Dataset entries
::::::
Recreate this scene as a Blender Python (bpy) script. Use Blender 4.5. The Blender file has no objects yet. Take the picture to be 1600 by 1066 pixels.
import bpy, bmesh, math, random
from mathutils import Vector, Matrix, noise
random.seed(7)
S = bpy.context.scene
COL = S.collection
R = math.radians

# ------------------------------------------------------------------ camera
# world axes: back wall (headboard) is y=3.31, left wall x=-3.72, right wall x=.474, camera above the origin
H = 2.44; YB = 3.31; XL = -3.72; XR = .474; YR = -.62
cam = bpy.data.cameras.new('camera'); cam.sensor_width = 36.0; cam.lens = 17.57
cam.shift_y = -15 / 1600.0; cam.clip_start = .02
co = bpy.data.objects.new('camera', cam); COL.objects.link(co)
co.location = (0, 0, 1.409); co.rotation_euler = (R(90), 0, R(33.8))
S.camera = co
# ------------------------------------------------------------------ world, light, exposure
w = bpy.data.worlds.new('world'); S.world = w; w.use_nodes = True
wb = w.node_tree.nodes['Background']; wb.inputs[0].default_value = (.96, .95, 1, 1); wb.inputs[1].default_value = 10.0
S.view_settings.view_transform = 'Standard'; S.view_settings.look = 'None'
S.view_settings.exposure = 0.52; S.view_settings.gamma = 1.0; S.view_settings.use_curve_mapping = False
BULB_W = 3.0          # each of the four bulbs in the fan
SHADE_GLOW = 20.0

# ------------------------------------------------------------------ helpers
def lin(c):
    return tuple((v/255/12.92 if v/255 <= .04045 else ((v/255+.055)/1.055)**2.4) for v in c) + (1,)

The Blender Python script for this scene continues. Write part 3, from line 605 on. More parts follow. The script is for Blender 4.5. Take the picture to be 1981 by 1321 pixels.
::::::
## What needs to be done
Go through the records above, find every line with the word "this", and list those lines.

## Written solution
Recreate this scene as a Blender Python (bpy) script. Use Blender 4.5. The Blender file has no objects yet. Take the picture to be 1600 by 1066 pixels.
The Blender Python script for this scene continues. Write part 3, from line 605 on. More parts follow. The script is for Blender 4.5. Take the picture to be 1981 by 1321 pixels.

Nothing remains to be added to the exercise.